| Data |

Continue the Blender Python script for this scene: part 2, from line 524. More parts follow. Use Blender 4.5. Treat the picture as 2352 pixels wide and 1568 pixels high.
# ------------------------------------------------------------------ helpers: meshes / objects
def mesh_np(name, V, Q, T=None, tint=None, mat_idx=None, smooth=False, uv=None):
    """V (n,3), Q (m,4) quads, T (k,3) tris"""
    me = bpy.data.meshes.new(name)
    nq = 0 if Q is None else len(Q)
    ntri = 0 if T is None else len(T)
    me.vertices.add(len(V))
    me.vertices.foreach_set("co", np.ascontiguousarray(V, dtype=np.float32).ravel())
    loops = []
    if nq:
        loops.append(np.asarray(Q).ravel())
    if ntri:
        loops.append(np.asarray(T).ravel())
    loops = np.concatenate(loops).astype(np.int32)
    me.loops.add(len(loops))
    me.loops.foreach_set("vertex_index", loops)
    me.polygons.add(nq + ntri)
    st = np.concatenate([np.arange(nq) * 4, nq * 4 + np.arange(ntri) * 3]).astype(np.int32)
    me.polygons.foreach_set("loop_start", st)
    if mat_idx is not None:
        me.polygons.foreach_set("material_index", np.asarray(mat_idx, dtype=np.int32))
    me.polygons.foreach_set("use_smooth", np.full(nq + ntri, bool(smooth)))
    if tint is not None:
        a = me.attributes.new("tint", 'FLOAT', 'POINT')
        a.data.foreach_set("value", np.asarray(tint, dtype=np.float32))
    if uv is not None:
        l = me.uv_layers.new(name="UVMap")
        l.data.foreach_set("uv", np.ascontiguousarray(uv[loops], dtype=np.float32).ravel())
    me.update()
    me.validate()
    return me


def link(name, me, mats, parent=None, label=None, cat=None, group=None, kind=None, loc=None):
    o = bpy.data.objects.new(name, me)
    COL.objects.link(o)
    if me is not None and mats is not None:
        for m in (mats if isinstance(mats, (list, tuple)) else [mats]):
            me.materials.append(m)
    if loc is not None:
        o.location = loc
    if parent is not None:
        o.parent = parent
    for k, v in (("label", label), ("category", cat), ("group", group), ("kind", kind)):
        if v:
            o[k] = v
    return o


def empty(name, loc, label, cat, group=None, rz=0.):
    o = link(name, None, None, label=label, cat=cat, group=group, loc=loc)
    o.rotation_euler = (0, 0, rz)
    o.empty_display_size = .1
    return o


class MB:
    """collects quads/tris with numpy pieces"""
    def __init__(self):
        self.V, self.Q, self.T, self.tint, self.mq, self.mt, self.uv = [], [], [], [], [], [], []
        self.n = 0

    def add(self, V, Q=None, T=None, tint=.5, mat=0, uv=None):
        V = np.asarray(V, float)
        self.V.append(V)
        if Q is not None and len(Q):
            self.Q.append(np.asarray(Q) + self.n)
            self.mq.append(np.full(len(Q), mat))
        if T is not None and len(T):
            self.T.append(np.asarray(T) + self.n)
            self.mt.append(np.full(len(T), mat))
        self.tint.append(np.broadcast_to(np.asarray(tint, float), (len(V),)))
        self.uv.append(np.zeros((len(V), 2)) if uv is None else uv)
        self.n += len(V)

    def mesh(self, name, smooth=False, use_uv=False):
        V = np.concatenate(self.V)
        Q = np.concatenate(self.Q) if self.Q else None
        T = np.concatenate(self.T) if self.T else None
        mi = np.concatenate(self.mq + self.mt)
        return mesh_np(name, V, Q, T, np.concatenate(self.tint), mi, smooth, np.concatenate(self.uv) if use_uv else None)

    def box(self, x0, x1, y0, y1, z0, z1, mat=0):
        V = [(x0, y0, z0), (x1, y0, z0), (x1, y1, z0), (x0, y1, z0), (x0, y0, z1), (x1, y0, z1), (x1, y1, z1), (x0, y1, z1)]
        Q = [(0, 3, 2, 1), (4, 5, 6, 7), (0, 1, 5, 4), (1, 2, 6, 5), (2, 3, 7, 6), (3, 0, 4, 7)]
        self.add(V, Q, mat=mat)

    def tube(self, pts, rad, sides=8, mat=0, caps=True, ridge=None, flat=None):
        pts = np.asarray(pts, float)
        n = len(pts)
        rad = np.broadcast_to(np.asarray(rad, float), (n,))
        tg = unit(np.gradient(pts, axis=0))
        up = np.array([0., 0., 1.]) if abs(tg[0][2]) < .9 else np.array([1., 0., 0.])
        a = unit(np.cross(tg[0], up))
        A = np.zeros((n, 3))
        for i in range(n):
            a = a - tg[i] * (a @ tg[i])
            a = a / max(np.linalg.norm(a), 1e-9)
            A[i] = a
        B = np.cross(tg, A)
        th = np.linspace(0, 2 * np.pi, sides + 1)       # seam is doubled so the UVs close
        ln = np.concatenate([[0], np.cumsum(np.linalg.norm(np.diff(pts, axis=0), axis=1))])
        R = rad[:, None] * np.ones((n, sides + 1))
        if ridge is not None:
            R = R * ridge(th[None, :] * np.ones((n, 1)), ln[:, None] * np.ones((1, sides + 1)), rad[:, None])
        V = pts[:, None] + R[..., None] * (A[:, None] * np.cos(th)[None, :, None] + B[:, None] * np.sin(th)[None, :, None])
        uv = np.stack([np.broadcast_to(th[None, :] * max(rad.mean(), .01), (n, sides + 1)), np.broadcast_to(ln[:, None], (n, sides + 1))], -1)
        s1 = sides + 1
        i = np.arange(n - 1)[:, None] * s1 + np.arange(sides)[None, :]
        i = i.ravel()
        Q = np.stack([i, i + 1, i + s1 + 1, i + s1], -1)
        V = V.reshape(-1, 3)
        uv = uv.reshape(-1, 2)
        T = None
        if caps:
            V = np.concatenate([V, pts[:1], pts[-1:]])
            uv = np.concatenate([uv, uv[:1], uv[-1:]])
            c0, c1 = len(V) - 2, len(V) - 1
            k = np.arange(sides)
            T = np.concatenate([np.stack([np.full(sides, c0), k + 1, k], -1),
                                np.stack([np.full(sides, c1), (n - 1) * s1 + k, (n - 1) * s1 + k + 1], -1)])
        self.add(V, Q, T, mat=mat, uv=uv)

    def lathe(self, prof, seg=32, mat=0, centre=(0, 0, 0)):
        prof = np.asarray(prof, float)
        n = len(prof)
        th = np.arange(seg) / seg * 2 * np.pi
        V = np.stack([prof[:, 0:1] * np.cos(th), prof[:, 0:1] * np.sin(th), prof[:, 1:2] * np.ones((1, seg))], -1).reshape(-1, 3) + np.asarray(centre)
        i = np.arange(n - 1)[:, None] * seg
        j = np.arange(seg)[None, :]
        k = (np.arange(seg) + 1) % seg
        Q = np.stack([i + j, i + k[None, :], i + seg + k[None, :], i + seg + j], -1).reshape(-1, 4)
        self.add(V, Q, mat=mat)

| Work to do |
Write the complete data out, exactly as above.

| Task solution |
Continue the Blender Python script for this scene: part 2, from line 524. More parts follow. Use Blender 4.5. Treat the picture as 2352 pixels wide and 1568 pixels high.
# ------------------------------------------------------------------ helpers: meshes / objects
def mesh_np(name, V, Q, T=None, tint=None, mat_idx=None, smooth=False, uv=None):
    """V (n,3), Q (m,4) quads, T (k,3) tris"""
    me = bpy.data.meshes.new(name)
    nq = 0 if Q is None else len(Q)
    ntri = 0 if T is None else len(T)
    me.vertices.add(len(V))
    me.vertices.foreach_set("co", np.ascontiguousarray(V, dtype=np.float32).ravel())
    loops = []
    if nq:
        loops.append(np.asarray(Q).ravel())
    if ntri:
        loops.append(np.asarray(T).ravel())
    loops = np.concatenate(loops).astype(np.int32)
    me.loops.add(len(loops))
    me.loops.foreach_set("vertex_index", loops)
    me.polygons.add(nq + ntri)
    st = np.concatenate([np.arange(nq) * 4, nq * 4 + np.arange(ntri) * 3]).astype(np.int32)
    me.polygons.foreach_set("loop_start", st)
    if mat_idx is not None:
        me.polygons.foreach_set("material_index", np.asarray(mat_idx, dtype=np.int32))
    me.polygons.foreach_set("use_smooth", np.full(nq + ntri, bool(smooth)))
    if tint is not None:
        a = me.attributes.new("tint", 'FLOAT', 'POINT')
        a.data.foreach_set("value", np.asarray(tint, dtype=np.float32))
    if uv is not None:
        l = me.uv_layers.new(name="UVMap")
        l.data.foreach_set("uv", np.ascontiguousarray(uv[loops], dtype=np.float32).ravel())
    me.update()
    me.validate()
    return me


def link(name, me, mats, parent=None, label=None, cat=None, group=None, kind=None, loc=None):
    o = bpy.data.objects.new(name, me)
    COL.objects.link(o)
    if me is not None and mats is not None:
        for m in (mats if isinstance(mats, (list, tuple)) else [mats]):
            me.materials.append(m)
    if loc is not None:
        o.location = loc
    if parent is not None:
        o.parent = parent
    for k, v in (("label", label), ("category", cat), ("group", group), ("kind", kind)):
        if v:
            o[k] = v
    return o


def empty(name, loc, label, cat, group=None, rz=0.):
    o = link(name, None, None, label=label, cat=cat, group=group, loc=loc)
    o.rotation_euler = (0, 0, rz)
    o.empty_display_size = .1
    return o


class MB:
    """collects quads/tris with numpy pieces"""
    def __init__(self):
        self.V, self.Q, self.T, self.tint, self.mq, self.mt, self.uv = [], [], [], [], [], [], []
        self.n = 0

    def add(self, V, Q=None, T=None, tint=.5, mat=0, uv=None):
        V = np.asarray(V, float)
        self.V.append(V)
        if Q is not None and len(Q):
            self.Q.append(np.asarray(Q) + self.n)
            self.mq.append(np.full(len(Q), mat))
        if T is not None and len(T):
            self.T.append(np.asarray(T) + self.n)
            self.mt.append(np.full(len(T), mat))
        self.tint.append(np.broadcast_to(np.asarray(tint, float), (len(V),)))
        self.uv.append(np.zeros((len(V), 2)) if uv is None else uv)
        self.n += len(V)

    def mesh(self, name, smooth=False, use_uv=False):
        V = np.concatenate(self.V)
        Q = np.concatenate(self.Q) if self.Q else None
        T = np.concatenate(self.T) if self.T else None
        mi = np.concatenate(self.mq + self.mt)
        return mesh_np(name, V, Q, T, np.concatenate(self.tint), mi, smooth, np.concatenate(self.uv) if use_uv else None)

    def box(self, x0, x1, y0, y1, z0, z1, mat=0):
        V = [(x0, y0, z0), (x1, y0, z0), (x1, y1, z0), (x0, y1, z0), (x0, y0, z1), (x1, y0, z1), (x1, y1, z1), (x0, y1, z1)]
        Q = [(0, 3, 2, 1), (4, 5, 6, 7), (0, 1, 5, 4), (1, 2, 6, 5), (2, 3, 7, 6), (3, 0, 4, 7)]
        self.add(V, Q, mat=mat)

    def tube(self, pts, rad, sides=8, mat=0, caps=True, ridge=None, flat=None):
        pts = np.asarray(pts, float)
        n = len(pts)
        rad = np.broadcast_to(np.asarray(rad, float), (n,))
        tg = unit(np.gradient(pts, axis=0))
        up = np.array([0., 0., 1.]) if abs(tg[0][2]) < .9 else np.array([1., 0., 0.])
        a = unit(np.cross(tg[0], up))
        A = np.zeros((n, 3))
        for i in range(n):
            a = a - tg[i] * (a @ tg[i])
            a = a / max(np.linalg.norm(a), 1e-9)
            A[i] = a
        B = np.cross(tg, A)
        th = np.linspace(0, 2 * np.pi, sides + 1)       # seam is doubled so the UVs close
        ln = np.concatenate([[0], np.cumsum(np.linalg.norm(np.diff(pts, axis=0), axis=1))])
        R = rad[:, None] * np.ones((n, sides + 1))
        if ridge is not None:
            R = R * ridge(th[None, :] * np.ones((n, 1)), ln[:, None] * np.ones((1, sides + 1)), rad[:, None])
        V = pts[:, None] + R[..., None] * (A[:, None] * np.cos(th)[None, :, None] + B[:, None] * np.sin(th)[None, :, None])
        uv = np.stack([np.broadcast_to(th[None, :] * max(rad.mean(), .01), (n, sides + 1)), np.broadcast_to(ln[:, None], (n, sides + 1))], -1)
        s1 = sides + 1
        i = np.arange(n - 1)[:, None] * s1 + np.arange(sides)[None, :]
        i = i.ravel()
        Q = np.stack([i, i + 1, i + s1 + 1, i + s1], -1)
        V = V.reshape(-1, 3)
        uv = uv.reshape(-1, 2)
        T = None
        if caps:
            V = np.concatenate([V, pts[:1], pts[-1:]])
            uv = np.concatenate([uv, uv[:1], uv[-1:]])
            c0, c1 = len(V) - 2, len(V) - 1
            k = np.arange(sides)
            T = np.concatenate([np.stack([np.full(sides, c0), k + 1, k], -1),
                                np.stack([np.full(sides, c1), (n - 1) * s1 + k, (n - 1) * s1 + k + 1], -1)])
        self.add(V, Q, T, mat=mat, uv=uv)

    def lathe(self, prof, seg=32, mat=0, centre=(0, 0, 0)):
        prof = np.asarray(prof, float)
        n = len(prof)
        th = np.arange(seg) / seg * 2 * np.pi
        V = np.stack([prof[:, 0:1] * np.cos(th), prof[:, 0:1] * np.sin(th), prof[:, 1:2] * np.ones((1, seg))], -1).reshape(-1, 3) + np.asarray(centre)
        i = np.arange(n - 1)[:, None] * seg
        j = np.arange(seg)[None, :]
        k = (np.arange(seg) + 1) % seg
        Q = np.stack([i + j, i + k[None, :], i + seg + k[None, :], i + seg + j], -1).reshape(-1, 4)
        self.add(V, Q, mat=mat)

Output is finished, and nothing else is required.